Every one of the stories I’ve covered has left a mark on me.
When I was in Egypt at the start of the Arab Spring, each street was protected by armed locals; there were gunshots in the air. It was unsettled, and yet at the onset there was a triumphant celebration as people reclaimed their country. I’ll remember the possibility of that moment — although still unrealized — forever.
The children always change you as a reporter: We visited a Pakistani women’s prison where the women were serving life sentences for small infractions. Their children were allowed to live with them until they turned 7 — then they were taken away forever. In a refugee camp along the border of Mali, where people were seeking refuge from al Qaeda terrorists, I remember Mariam. Her gaze stares out at me from the photo journal I kept of that reporting trip.

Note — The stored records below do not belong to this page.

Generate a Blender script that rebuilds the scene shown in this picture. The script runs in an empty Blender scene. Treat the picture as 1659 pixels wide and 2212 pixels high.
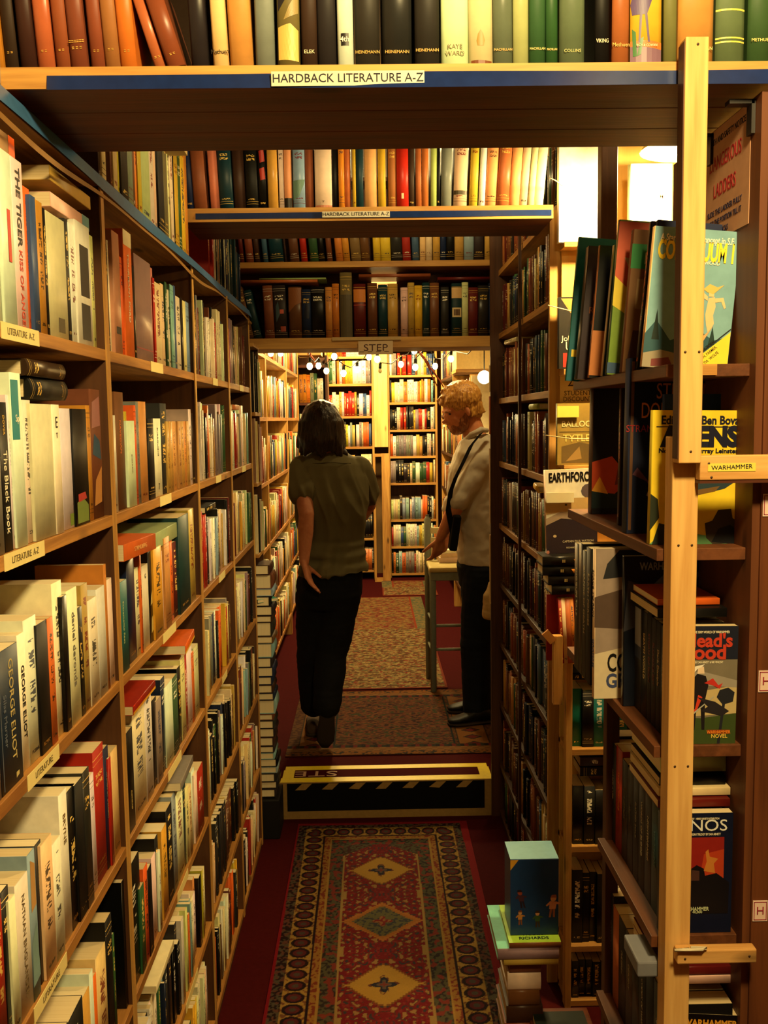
import bpy, bmesh, math, random
from mathutils import Vector, Matrix, noise
random.seed(7)
R = math.radians
SC = bpy.context.scene
COL = SC.collection

# ---------------------------------------------------------------- camera, world, lights
F_PX, CX, CY, EYE = 2050.0, 829.5, 1106.0, 1.75
def _n(v):
    return Vector(v).normalized()
_n1 = _n((797 - CX, -(906 - CY), -F_PX))
_s, _c = math.sin(R(0.8)), math.cos(R(0.8))
_n3 = _n((-_s, _c, (-_s * _n1[0] + _c * _n1[1]) / (-_n1[2])))
_x = _n1.cross(_n3)
CAMR = Matrix((_x, _n1, _n3))
cam = bpy.data.cameras.new('camera')
camo = bpy.data.objects.new('camera', cam); COL.objects.link(camo)
cam.sensor_fit = 'VERTICAL'; cam.sensor_height = 24.0
cam.lens = F_PX / 2212.0 * 24.0
cam.clip_start = 0.05; cam.clip_end = 60
camo.matrix_world = Matrix.Translation((0, 0, EYE)) @ CAMR.to_4x4()
SC.camera = camo
SC.view_settings.view_transform = 'Standard'
try: SC.view_settings.look = 'None'
except Exception: pass
SC.view_settings.gamma = 1.0
SC.view_settings.use_curve_mapping = False
SC.cycles.max_bounces = 6; SC.cycles.diffuse_bounces = 2; SC.cycles.glossy_bounces = 2
SC.view_settings.exposure = 1.02

W = bpy.data.worlds.new('world'); SC.world = W; W.use_nodes = True
W.node_tree.nodes['Background'].inputs[0].default_value = (1.0, 0.6, 0.3, 1)
W.node_tree.nodes['Background'].inputs[1].default_value = 0.004

def point(name, loc, power, col=(1, 0.62, 0.24), size=0.06):
    l = bpy.data.lights.new(name, 'POINT'); l.energy = power; l.color = col; l.shadow_soft_size = size
    o = bpy.data.objects.new(name, l); o.location = loc; COL.objects.link(o); return o
def area(name, loc, power, sx, sy, rot, col=(1, 0.62, 0.24)):
    l = bpy.data.lights.new(name, 'AREA'); l.energy = power; l.color = col; l.shape = 'RECTANGLE'; l.size = sx; l.size_y = sy
    o = bpy.data.objects.new(name, l); o.location = loc; o.rotation_euler = rot; COL.objects.link(o); return o
WARM = (1, 0.74, 0.31)
point('near_ceiling_lamp', (0.36, 0.25, 2.62), 74, WARM, 0.10)
point('alcove_lamp_light', (0.80, 2.42, 2.40), 46, WARM, 0.05)
point('aisle_lamp', (0.16, 3.44, 2.66), 4.6, WARM, 0.06)
point('raised_room_lamp', (0.72, 4.62, 2.62), 11, WARM, 0.06)
point('back_room_fill', (0.05, 6.3, 2.72), 80, WARM, 0.12)  # added light, hidden behind the lintel, brightens the room beyond the fairy bulbs
point('back_room_fill_far', (0.1, 8.3, 2.75), 110, WARM, 0.12)  # second added, unseen light for the far bookcases

# ---------------------------------------------------------------- picture to place
def ray(x, y):
    return CAMR @ Vector((x - CX, -(y - CY), -F_PX))
def atY(x, y, Y):
    r = ray(x, y); t = Y / r[1]; return Vector((r[0] * t, Y, EYE + r[2] * t))
def atZ(x, y, Z):
    r = ray(x, y); t = (Z - EYE) / r[2]; return Vector((r[0] * t, r[1] * t, Z))
def atX(x, y, X):
    r = ray(x, y); t = X / r[0]; return Vector((X, r[1] * t, EYE + r[2] * t))
def proj(p):
    v = CAMR.transposed() @ (Vector(p) - Vector((0, 0, EYE)))
    if v[2] > -0.05: return None
    return (CX - F_PX * v[0] / v[2], CY + F_PX * v[1] / v[2])
def X_of(px, Y, z):
    a, b = -3.0, 3.0
    for _ in range(40):
        m = (a + b) / 2
        if proj((m, Y, z))[0] < px: a = m
        else: b = m
    return (a + b) / 2
def Y_of(px, X, z):
    a, b = 0.35, 12.0
    for _ in range(40):
        m = (a + b) / 2
        q = proj((X, m, z))[0]
        if (q < px) == (X < 0): a = m
        else: b = m
    return (a + b) / 2

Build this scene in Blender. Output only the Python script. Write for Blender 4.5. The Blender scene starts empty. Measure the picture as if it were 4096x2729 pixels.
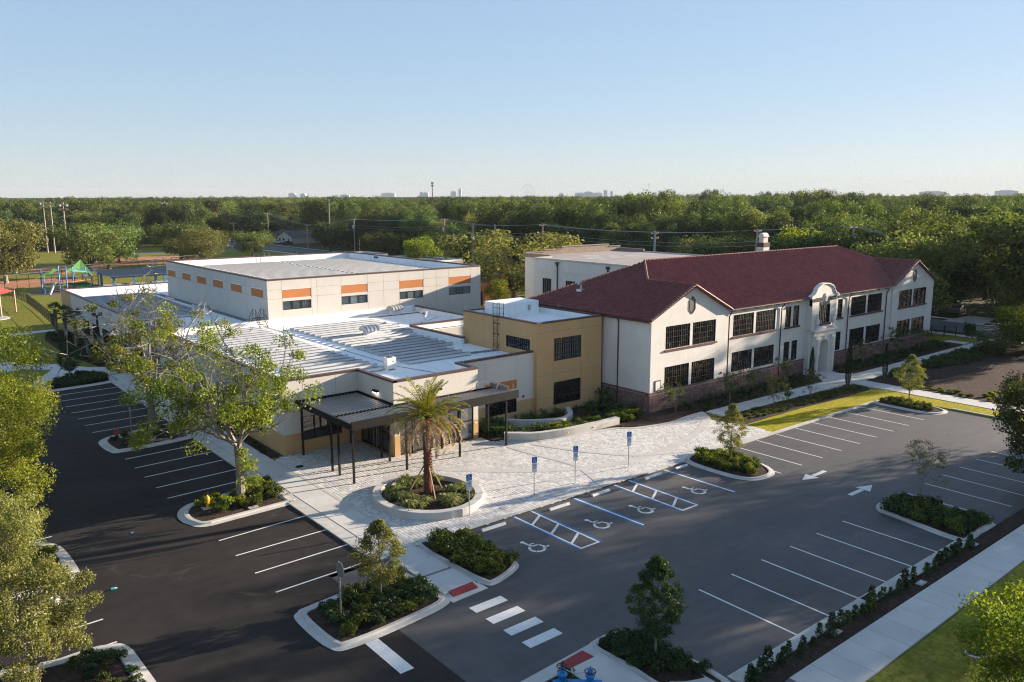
import bpy, math, random
import numpy as np
from mathutils import Vector, Matrix
R = math.radians
rnd = random.Random(7)
scene = bpy.context.scene
col = scene.collection

# ------------------------------------------------------------------ camera, sky, sun, exposure
CAM_H = 19.2
yaw, pitch, roll = R(39.096), R(10.083), R(-0.124)
cam_data = bpy.data.cameras.new("camera")
cam = bpy.data.objects.new("camera", cam_data); col.objects.link(cam)
fw = Vector((math.sin(yaw)*math.cos(pitch), math.cos(yaw)*math.cos(pitch), -math.sin(pitch)))
rt = Vector((math.cos(yaw), -math.sin(yaw), 0)); up = rt.cross(fw)
rt2 = rt*math.cos(roll) + up*math.sin(roll); up2 = up*math.cos(roll) - rt*math.sin(roll)
cam.matrix_world = Matrix((( rt2.x, up2.x, -fw.x, 0), (rt2.y, up2.y, -fw.y, 0), (rt2.z, up2.z, -fw.z, CAM_H), (0, 0, 0, 1)))
cam_data.sensor_width = 36.0; cam_data.lens = 28.545
cam_data.clip_start = 0.5; cam_data.clip_end = 30000
scene.camera = cam

SUN_EL = R(12.3)
SUN_AZ = math.atan2(0.9735, -0.2288)        # compass-like angle from +Y towards +X
world = bpy.data.worlds.new("World"); scene.world = world; world.use_nodes = True
wn = world.node_tree.nodes; wl = world.node_tree.links
sky = wn.new("ShaderNodeTexSky"); sky.sky_type = 'NISHITA'; sky.sun_disc = False
sky.sun_elevation = SUN_EL; sky.sun_rotation = SUN_AZ
sky.altitude = 30; sky.air_density = 1.0; sky.dust_density = 0.3; sky.ozone_density = 6.0
soft = wn.new("ShaderNodeGamma"); soft.inputs[1].default_value = 0.29     # an evenly bright, low-contrast evening sky all round
deep = wn.new("ShaderNodeHueSaturation"); deep.inputs["Hue"].default_value = 0.512; deep.inputs["Saturation"].default_value = 1.34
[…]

And as America faces the tragedy of Buffalo and Uvalde, I think of the sad and disgusting parade of mass shootings: standing outside a Las Vegas casino, outside a nightclub in Orlando, outside the school in Newtown, Connecticut, outside a Sikh temple in Wisconsin. As a reporter, I cannot believe we cover the same story again and again and nothing changes.
Do you anticipate returning to Ukraine?
Yes. Ukraine’s story will define the world we all live in.
Switching gears a bit, tell us how you got your start as a journalist?
I got my start in journalism for one simple reason — I left jobs when they weren’t the right fit. I thought I’d end up in the CIA or as an advocate, a lawyer. I considered business school.
But when I stumbled into a job that was a media startup within a bigger company, I ended up having to fill a few roles: running numbers, creating marketing presentations and producing video interviews with CEOs and financial experts.
I realized what I loved was asking questions. It was not work! My career became clear from there. There were many bumps along the way to my dream job at CNN, but the truth is, I’m grateful for my job every day.